In certain areas of the Norwegian waters, shallow pressurized sands containing either gas or water occasionally create problems during drilling and surface casing installation. In 2018, an operator drilled three wells in the Norwegian waters with such special challenges. In this case the challenge was water flow but not gas. The NORSOK D010 shallow gas flow potential was classified as zero. Each of the wells had a shallow water flow challenge in an over-pressured sand that normally would require setting a shallow 20-in. surface casing and a riser installation before passing the zone to enable controlling the pressure on the sands using weighted drilling fluid; also requiring a 17-in. liner installation to cover the sand before further drilling.
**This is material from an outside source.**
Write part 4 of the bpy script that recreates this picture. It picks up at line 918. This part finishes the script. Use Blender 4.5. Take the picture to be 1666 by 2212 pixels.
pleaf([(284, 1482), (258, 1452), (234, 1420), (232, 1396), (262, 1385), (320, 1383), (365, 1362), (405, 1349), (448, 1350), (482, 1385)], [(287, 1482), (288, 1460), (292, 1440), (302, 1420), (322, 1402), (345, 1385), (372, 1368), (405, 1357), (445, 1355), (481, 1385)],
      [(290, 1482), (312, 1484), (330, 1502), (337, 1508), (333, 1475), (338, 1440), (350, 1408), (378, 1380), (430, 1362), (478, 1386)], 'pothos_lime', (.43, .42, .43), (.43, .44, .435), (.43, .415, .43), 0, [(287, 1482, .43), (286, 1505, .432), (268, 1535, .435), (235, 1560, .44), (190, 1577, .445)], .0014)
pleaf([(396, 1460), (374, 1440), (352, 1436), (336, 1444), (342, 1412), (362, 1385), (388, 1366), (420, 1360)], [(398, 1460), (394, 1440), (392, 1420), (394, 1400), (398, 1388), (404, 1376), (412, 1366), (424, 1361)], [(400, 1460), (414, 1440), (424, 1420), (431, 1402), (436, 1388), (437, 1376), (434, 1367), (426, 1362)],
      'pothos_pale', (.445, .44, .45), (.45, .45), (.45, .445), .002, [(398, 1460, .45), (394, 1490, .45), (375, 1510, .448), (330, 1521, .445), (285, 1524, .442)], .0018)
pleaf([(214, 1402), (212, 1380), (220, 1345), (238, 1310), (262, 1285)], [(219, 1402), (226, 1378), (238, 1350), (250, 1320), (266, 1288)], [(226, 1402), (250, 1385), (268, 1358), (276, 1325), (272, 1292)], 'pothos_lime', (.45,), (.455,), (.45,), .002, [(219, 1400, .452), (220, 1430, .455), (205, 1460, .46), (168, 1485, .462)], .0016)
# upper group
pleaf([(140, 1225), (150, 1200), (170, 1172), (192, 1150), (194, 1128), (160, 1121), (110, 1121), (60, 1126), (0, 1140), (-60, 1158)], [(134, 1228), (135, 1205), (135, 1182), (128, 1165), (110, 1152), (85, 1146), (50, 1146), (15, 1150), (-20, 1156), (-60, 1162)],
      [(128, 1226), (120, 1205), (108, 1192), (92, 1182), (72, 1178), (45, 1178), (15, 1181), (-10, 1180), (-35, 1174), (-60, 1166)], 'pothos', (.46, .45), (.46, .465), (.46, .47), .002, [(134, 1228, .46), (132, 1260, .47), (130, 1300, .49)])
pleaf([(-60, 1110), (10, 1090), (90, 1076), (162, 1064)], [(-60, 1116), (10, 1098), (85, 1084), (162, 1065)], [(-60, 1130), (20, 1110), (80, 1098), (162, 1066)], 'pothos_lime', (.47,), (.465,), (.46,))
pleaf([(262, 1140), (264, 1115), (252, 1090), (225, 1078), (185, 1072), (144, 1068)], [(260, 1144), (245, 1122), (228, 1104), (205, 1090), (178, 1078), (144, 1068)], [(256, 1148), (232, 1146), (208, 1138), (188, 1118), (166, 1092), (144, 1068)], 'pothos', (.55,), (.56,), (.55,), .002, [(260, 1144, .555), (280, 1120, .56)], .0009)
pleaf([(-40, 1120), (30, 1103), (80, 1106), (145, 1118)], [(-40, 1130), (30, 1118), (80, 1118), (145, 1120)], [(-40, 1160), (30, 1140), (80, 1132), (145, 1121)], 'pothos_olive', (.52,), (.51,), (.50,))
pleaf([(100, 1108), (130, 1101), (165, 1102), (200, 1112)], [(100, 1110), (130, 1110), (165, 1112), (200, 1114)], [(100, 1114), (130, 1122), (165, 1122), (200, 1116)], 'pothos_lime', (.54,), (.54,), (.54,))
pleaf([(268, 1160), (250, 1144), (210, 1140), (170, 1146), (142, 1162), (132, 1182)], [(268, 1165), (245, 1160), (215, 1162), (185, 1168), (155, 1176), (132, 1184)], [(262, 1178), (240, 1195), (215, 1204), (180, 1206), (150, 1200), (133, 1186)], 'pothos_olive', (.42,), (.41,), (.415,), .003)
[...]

If the surface casing could be set deep enough to cover the over-pressurized sands, substantial savings could be obtained on each well by eliminating the need for an additional section and installation of an extra liner or casing. Furthermore, a deeper-set surface casing would reduce the risk of not obtaining an adequate leak-off test below the shoe. A deep-set surface casing would also allow for down-scaling the well from 20-in. to 13-3/8-in. surface casing. A riserless drilling fluid return system allows for controlling the pressure while drilling, but this has to be turned off during cementing as cement is expected in returns. The use of conventional cement systems would potentially put the well in under-balance for a substantial period of time and consequently potentially result in a water-flow situation requiring a re-spud, as has been the case for a reference well in the area in which substantial downtime was experienced due to water flow after cementing the surface casing. The solution was a riserless drilling fluid return system during drilling, followed by a tailored cement solution. A tailored spacer and foam cement system were deployed; the short transition time of the cement and the inherent compressibility of foams both reduced the exposure time in under-balance. The solution was successfully deployed on all three wells with no flow observed post placement. This paper will detail this successful case study.